Thursday, January 14, 2016

Sadnesses

First, David Bowie.  No, I wasn't particularly a fan but knew that he was important to and influential for so many of my friends.

Then, today, Alan Rickman.

Snape, oh Snape.

But also Colonel Brandon and Truly, Madly, Deeply and the Sheriff of Nottingham and, of course, Harry in Love Actually.

What a voice, what a face, what a talent.

I am sad that we won't get to see what he could have done in the next decade or two, like Maggie Smith or Derek Jacobi or Ian McKlellen or Patrick Stewart or Judi Dench or Helen Mirren.

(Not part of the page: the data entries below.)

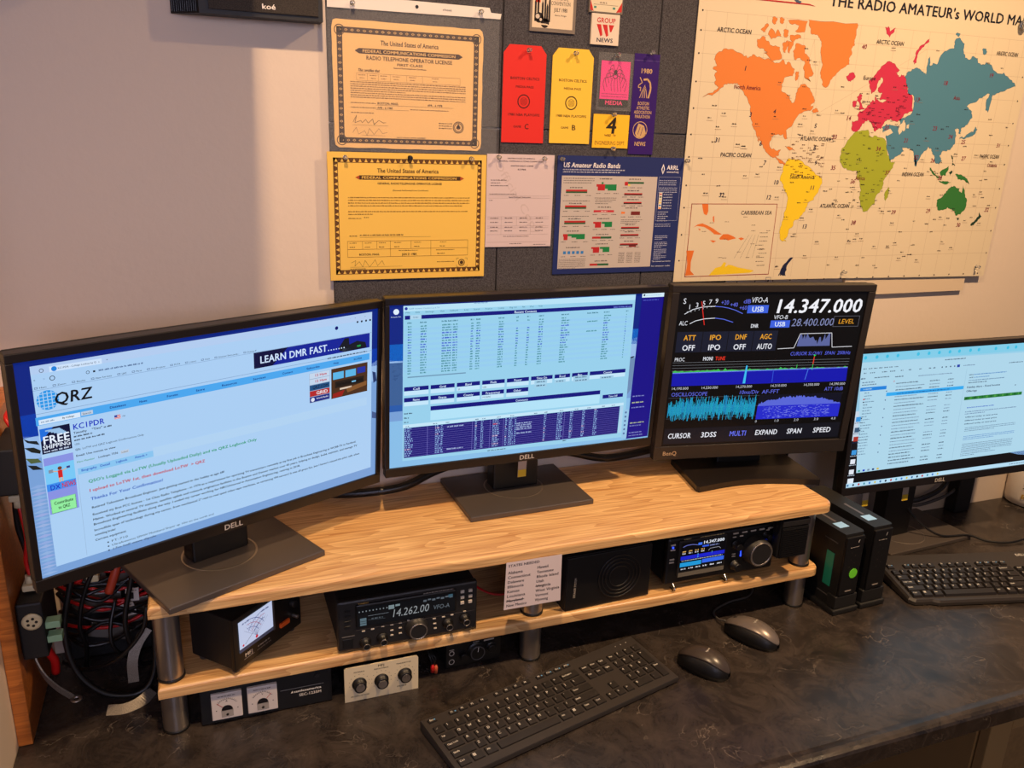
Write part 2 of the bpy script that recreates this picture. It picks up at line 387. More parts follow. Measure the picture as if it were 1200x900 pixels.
def cert_first(A):
    W, H = .2552, .1975; g = (222, 178, 110); B = (58, 34, 18)
    A.up()
    border(A, .0075, .0075, W-.0075, H-.011, .0090, B, g, .0098, 'lozenge')
    A.up().up()
    for x, z, a in ((.012, .012, 0), (W-.012, .012, 1), (W-.012, H-.016, 2), (.012, H-.016, 3)): A.disc(x, z, .0085, B, 16, .0072); A.disc(x, z, .0022, B, 10)
    A.text('The United States of America', W/2, .162, .0072, B, True, width=.098, align='c')
    A.rect(.043, .1478, W-.043, .1560, B); A.poly([(.043, .1478), (.036, .1519), (.043, .156)], B); A.poly([(W-.043, .1478), (W-.036, .1519), (W-.043, .156)], B)
    A.up().text('FEDERAL COMMUNICATIONS COMMISSION', W/2, .1497, .0045, g, True, width=.158, align='c')
    A.text('RADIO TELEPHONE OPERATOR LICENSE', W/2, .139, .0058, B, True, width=.146, align='c')
    A.text('FIRST CLASS', W/2, .132, .0036, B, True, width=.044, align='c'); A.text('General Radiotelephone Certificate', W/2, .1275, .0022, B, True, width=.056, align='c')
    A.text('This certifies that', .040, .1205, .0045, B, True, width=.036, shear=.3)
    A.frame(.038, .1065, W-.04, .118, .0003, (110, 76, 44))
    for x in (.056, .074, .094, .122, .149): A.rect(x, .1065, x+.0003, .118, (110, 76, 44))
    for x in (.041, .060, .077, .098, .126, .165): A.greek(x, x+.012, .1145, .0014, (110, 76, 44)); A.greek(x+.002, x+.010, .110, .0014, (110, 76, 44))
    for k in range(8): A.greek(.028, W-.03 if k != 4 else .12, .1035-k*.0034, .0017, (86, 54, 30))
    A.text('BOSTON, MASS.', .072, .0705, .0034, B, True, width=.036); A.text('APR - 6 1978', .158, .0705, .0032, B, True, width=.026)
    A.greek(.028, .07, .071, .0016, B); A.rect(.07, .0690, .205, .0693, B)
    A.text('APR - 6 1983', .072, .0635, .0030, B, True, width=.026); A.greek(.028, .07, .0638, .0016, B); A.rect(.07, .0620, .125, .0623, B); A.greek(.128, .195, .0635, .0015, B)
    A.greek(.028, .066, .0555, .0017, B)
    A.path([(.031, .041), (.037, .052), (.034, .040), (.044, .044), (.046, .040), (.052, .046), (.056, .040), (.064, .047), (.066, .038), (.074, .045), (.082, .041), (.086, .042)], .0006, (60, 34, 24)); A.rect(.03, .0365, .09, .0368, B)
    A.path([(.030, .024), (.036, .033), (.040, .022), (.050, .028), (.054, .020), (.058, .032), (.066, .022), (.074, .032), (.080, .024), (.088, .026)], .0005, (120, 84, 60)); A.rect(.045, .0205, .085, .0208, (120, 84, 60))
    A.disc(.213, .038, .0098, B, 24, .0085); A.disc(.213, .038, .0075, (96, 60, 34), 18, .0062); A.disc(.213, .038, .004, (150, 104, 66), 8); A.poly([(.213, .044), (.209, .036), (.217, .036)], B)
    for k in range(3): A.greek(.178, .202, .043-k*.004, .0016, B)
    A.text('NOT VALID UNTIL SIGNED', W/2+.002, .0175, .0018, B, True, width=.05, align='c')
def tornpts(x0, z0, x1, z1, n=16):
    P = []; j = lambda: RNG.uniform(-.0006, .0006); r = .007
    for i in range(n+1): P.append((x0+r+(x1-x0-2*r)*i/n, z0+j()))
    P.append((x1-.0015, z0+.004))
    for i in range(n): P.append((x1+j(), z0+r+(z1-z0-2*r)*(i+.5)/n))
    P.append((x1-.002, z1-.003))
    for i in range(n+1): P.append((x1-r-(x1-x0-2*r)*i/n, z1+j()))
    P.append((x0+.002, z1-.002))
    for i in range(n): P.append((x0+j(), z1-r-(z1-z0-2*r)*(i+.5)/n))
    P.append((x0+.0015, z0+.004)); return P
sheet('certificate', 'aged tan first class operator certificate in the clear sleeve', 'certificate', tornpts(.1043, .8786, .3595, 1.0761), (226, 182, 116), org=(.1043, .8786), art=cert_first, y=-.0044)
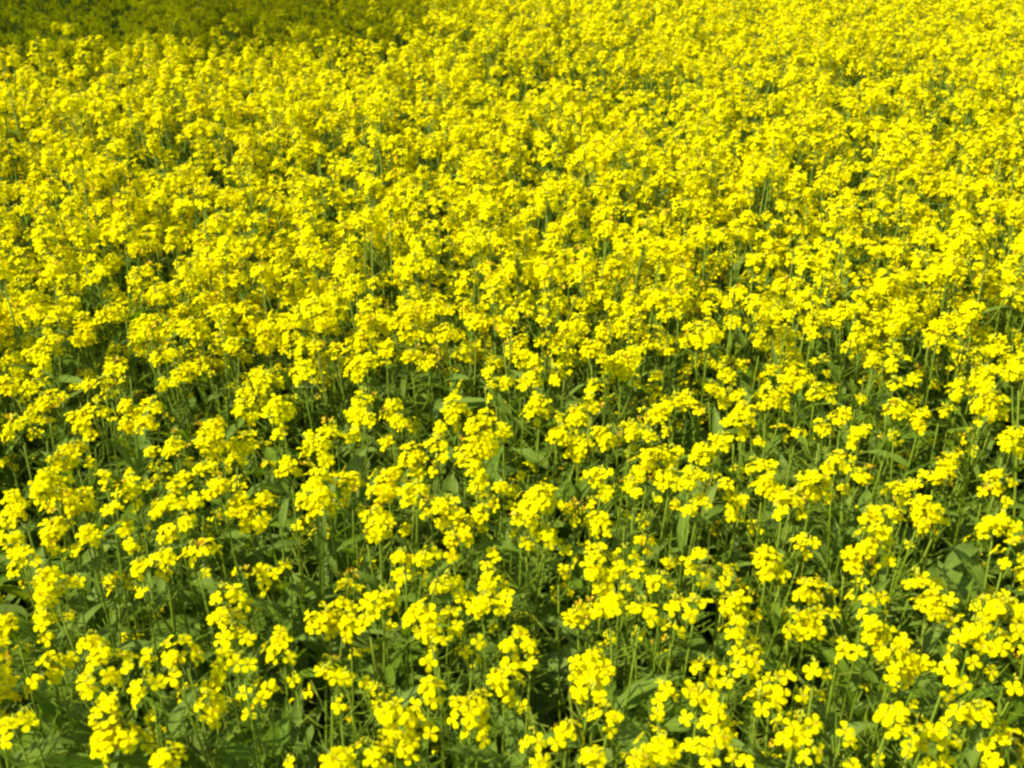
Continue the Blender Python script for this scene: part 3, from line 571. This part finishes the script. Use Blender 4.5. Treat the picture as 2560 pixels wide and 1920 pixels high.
def scatter(name, pts, scl, coll, label, cat):
    """one mass of plants: a point for each, the plant shapes stood on the points"""
    n = len(pts)
    me = bpy.data.meshes.new(name + "_points")
    me.from_pydata([tuple(p) for p in pts], [], [])
    at = me.attributes.new("rot", 'FLOAT_VECTOR', 'POINT')
    rot = np.zeros((n, 3)); rot[:, 0] = rng.normal(0, .06, n); rot[:, 1] = rng.normal(0, .06, n); rot[:, 2] = rng.uniform(0, 6.283, n)
    at.data.foreach_set("vector", rot.ravel())
    at = me.attributes.new("scl", 'FLOAT', 'POINT'); at.data.foreach_set("value", np.asarray(scl, float))
    at = me.attributes.new("pick", 'INT', 'POINT'); at.data.foreach_set("value", rng.integers(0, len(coll.objects), n))
    o = link(bpy.data.objects.new(name, me))
    ng = bpy.data.node_groups.new(name + "_stand", 'GeometryNodeTree')
    ng.interface.new_socket("Geometry", in_out='INPUT', socket_type='NodeSocketGeometry')
    ng.interface.new_socket("Geometry", in_out='OUTPUT', socket_type='NodeSocketGeometry')
    N, L = ng.nodes, ng.links
    gi, go = N.new("NodeGroupInput"), N.new("NodeGroupOutput")
    ci = N.new("GeometryNodeCollectionInfo"); ci.inputs["Collection"].default_value = coll
    ci.inputs["Separate Children"].default_value = True; ci.inputs["Reset Children"].default_value = True
    ip = N.new("GeometryNodeInstanceOnPoints"); ip.inputs["Pick Instance"].default_value = True
    def attr(nm, ty):
        a = N.new("GeometryNodeInputNamedAttribute"); a.data_type = ty; a.inputs["Name"].default_value = nm
        return a.outputs["Attribute"]
    L.new(gi.outputs[0], ip.inputs["Points"]); L.new(ci.outputs[0], ip.inputs["Instance"])
    L.new(attr("pick", 'INT'), ip.inputs["Instance Index"])
    e2r = N.new("FunctionNodeEulerToRotation"); L.new(attr("rot", 'FLOAT_VECTOR'), e2r.inputs[0]); L.new(e2r.outputs[0], ip.inputs["Rotation"])
    L.new(attr("scl", 'FLOAT'), ip.inputs["Scale"])
    L.new(ip.outputs[0], go.inputs[0])
    md = o.modifiers.new("stand", 'NODES'); md.node_group = ng
    tag(o, label, cat, kind="stuff")
    return o

def vnoise(x, y, s, seed):
    g = np.random.default_rng(seed).random((64, 64))
    u, v = (x / s) % 63, (y / s) % 63
    i, j = u.astype(int), v.astype(int); fu, fv = u - i, v - j
    fu = fu * fu * (3 - 2 * fu); fv = fv * fv * (3 - 2 * fv)
    return (g[i, j] * (1 - fu) + g[i + 1, j] * fu) * (1 - fv) + (g[i, j + 1] * (1 - fu) + g[i + 1, j + 1] * fu) * fv
def jitter_grid(x0, x1, y0, y1, dens):
    s = 1 / math.sqrt(dens)
    X, Y = np.meshgrid(np.arange(x0, x1, s), np.arange(y0, y1, s))
    X = X.ravel() + rng.uniform(-.65, .65, X.size) * s; Y = Y.ravel() + rng.uniform(-.65, .65, Y.size) * s
    return X, Y
def canopy_px(X, Y, z=.9):
    dz = z - CAM_H
    dep = Y * math.cos(PITCH) - dz * math.sin(PITCH)
    up = Y * math.sin(PITCH) + dz * math.cos(PITCH)
    return 1280 + FPX * X / dep, 960 - FPX * up / dep

GAPS = [(35, 450, 60), (310, 415, 40), (160, 640, 75), (620, 640, 40), (2170, 650, 60), (1520, 560, 45), (1130, 420, 40), (2350, 470, 45), (470, 640, 30), (1880, 560, 35), (250, 700, 40), (600, 95, 60)]
X, Y = jitter_grid(-9, 9, .45, 14, DENS_TALL)
px, py = canopy_px(X, Y)
hand = (px > -200) & (px < 2760) & (py > 775) & (py < 2400)
keep = ~hand
dn = vnoise(X + 20, Y + 20, .42, 3) * .6 + vnoise(X + 20, Y + 20, .16, 4) * .4
keep &= (dn > .27 + .08 * rng.random(X.size)) & ((Y > 2.4) | (rng.random(X.size) < .88))
keep &= ~((px < 380) & (py < 135) & (rng.random(X.size) < .5))
for gx, gy, gr in GAPS:
    keep &= ~(((px - gx) / gr) ** 2 + ((py - gy) / (gr * .6)) ** 2 < 1)
X, Y = X[keep], Y[keep]
sc = 1 + (vnoise(X + 9, Y + 9, .5, 5) - .5) * .10 + rng.normal(0, .05, X.size)
scatter("mustard_plants", np.stack([X, Y, np.zeros_like(X)], 1), sc, VARS, "dense far mass of yellow mustard plants in bloom running up to the picture top", "mustard plants")
X, Y = jitter_grid(-7, 7, .5, 8.5, DENS_LOW)
scatter("low_mustard", np.stack([X, Y, np.zeros_like(X)], 1), rng.uniform(.72, 1.14, X.size), LOWS, "short late mustard plants with few small flowers under the taller ones", "mustard plants")
X, Y = jitter_grid(-9, 9, .35, 14, DENS_GREEN)
scatter("undergrowth", np.stack([X, Y, np.zeros_like(X)], 1), rng.uniform(.75, 1.2, X.size), GREENS, "dark green mustard leaves filling the gaps beneath the flowers", "undergrowth")

# ------------------------------------------------------------------ tall grass tufts standing among the mustard
def grass_tuft(px, py, H, n, label, seed):
    r = random.Random(seed)
    p = on_height(px, py, H * .8)
    root = link(bpy.data.objects.new("grass_tuft", None)); root.location = (p[0], p[1], 0); root.empty_display_size = .05
    for i in range(n):
        mb = MB(); h = H * r.uniform(.8, 1.05); a = r.uniform(0, 6.28); lean = r.uniform(.03, .12); w = r.uniform(.010, .016)
        V = []; F = []
        az = r.uniform(-.6, .6)
        for k in range(10):
            t = k / 9
            c = np.array([math.cos(a) * lean * t ** 2, math.sin(a) * lean * t ** 2, h * t * (1 - .05 * t)])
            ww = w * (.55 + .45 * math.sin(math.pi * min(1, t + .25))) * (1 - t ** 4)
            s = np.array([math.cos(az), math.sin(az), 0])
            V += [c - s * ww / 2, c + np.array([-s[1], s[0], 0]) * ww * .22, c + s * ww / 2]
        for k in range(9):
            for j in range(2): q = k * 3 + j; F.append((q, q + 3, q + 4, q + 1))
        mb.add(V, F, 0)
        link(bpy.data.objects.new("blade", mb.mesh("blade", [M_BLADE])), root)
    tag(root, label, "grass", "tufts of tall grass among the mustard")
grass_tuft(1690, 905, .93, 5, "upright tuft of broad grass blades in the gap just above centre, toward the right", 1)
grass_tuft(775, 1425, .84, 3, "thin grass blades rising among stems at lower middle left", 2)
grass_tuft(2240, 1690, .82, 4, "grass blades crossing the dark gap at lower right", 3)
grass_tuft(640, 1850, .86, 3, "grass blades at the bottom edge left of the middle", 4)

# ------------------------------------------------------------------ the tree whose crown shades the far corner of the field
def tree(x, y, h, cr):
    r = random.Random(5)
    root = link(bpy.data.objects.new("shade_tree", None)); root.location = (x, y, 0)
    mb = MB(); tips = []
    mb.tube([(0, 0, -.1), (.03, .02, h * .2), (-.04, .05, h * .4), (.02, 0, h * .62), (0, 0, h * .85)], [.26, .19, .16, .11, .04], 0, 12)
    for i in range(16):
        a = i * 2.4; z0 = h * r.uniform(.36, .7); L_ = cr * r.uniform(.6, .95)
        e = np.array([math.cos(a) * L_, math.sin(a) * L_, z0 + L_ * r.uniform(.15, .7)])
        s = np.array([0, 0, z0]); m = s * .5 + e * .5 + [0, 0, .15]
        mb.tube([s, m, e], [.07, .045, .015], 0, 7); tips += [e, m]
    link(bpy.data.objects.new("trunk", mb.mesh("trunk", [M_BARK])), root)
    cl = []
    for i in range(150):
        v = np.array([r.gauss(0, 1) for _ in range(3)]); v /= np.linalg.norm(v)
        q = np.array([0, 0, h * .72]) + v * np.array([cr, cr, cr * .72]) * r.random() ** .4
        cl.append((q, cr * r.uniform(.14, .26)))
    n = 25000
    c = np.array([cl[k][0] for k in rng.integers(0, len(cl), n)]); R = np.array([cl[k][1] for k in rng.integers(0, len(cl), n)])
    P = c + rng.normal(0, 1, (n, 3)) * R[:, None] * .55
    A = rng.normal(0, 1, (n, 3)); A /= np.linalg.norm(A, axis=1)[:, None]
    B = np.cross(A, rng.normal(0, 1, (n, 3))); B /= np.linalg.norm(B, axis=1)[:, None]
    s = rng.uniform(.05, .09, n)[:, None]
    V = np.stack([P - A * s, P + B * s * .45, P + A * s, P - B * s * .45], 1).reshape(-1, 3)
    mb2 = MB(); mb2.add(V, [(4 * i, 4 * i + 1, 4 * i + 2, 4 * i + 3) for i in range(n)], 0)
    link(bpy.data.objects.new("crown", mb2.mesh("crown", [M_TREELEAF])), root)
    tag(root, "tree beyond the top left corner that throws the dark shade over the far flowers", "tree")
# foot of the crown's shade on the flower tops
sx, sy, ch = TREE
off = (ch - .9) / math.tan(SUN_EL)
tree(sx + math.sin(SUN_AZ) * off, sy + math.cos(SUN_AZ) * off, ch / .72, TREE_R)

I am sad for his family and friends.

We will remember him, we will love him.

Always.

And then, on a personal level, the husband of my friend and hospice chaplaincy mentor died suddenly this week.  Completely out of the blue.  And I am so sorry for her.  Tonight, I went to sit shiva with the family and to participate in the saying of prayers, particularly the mourner's kaddish.  I hadn't been to shiva before (and was sorry to miss the actual funeral--we had the kids' winter concert yesterday) and read about it on Shiva.com, which was probably more observant than I needed for this Reform family.  It was a lovely gathering of family, friends, and co-workers in a house that so reminded me of my Aunt Sis's.  The widow was still very much in shock, running the vicissitudes of telling stories and sobbing and being unable to speak; even though she is a hospice chaplain, she noted that it still took her unprepared.  I'm not sure you can ever be totally prepared, even if it is your job and calling.

What can you do in the face of grief?   I'm so sorry.  I don't know what to say.  I'm sorry I never met him.  I'm thinking of you.  Or, as one mourner said, "This sucks."   I held her.  I stood by.  I listened.  I shared my tissues.  What else can you do in the face of such grief?  And I cried all the way home, listening to my Les Miz soundtrack.

"And remember the truth that once was spoken:  to love another person is to see the face of God."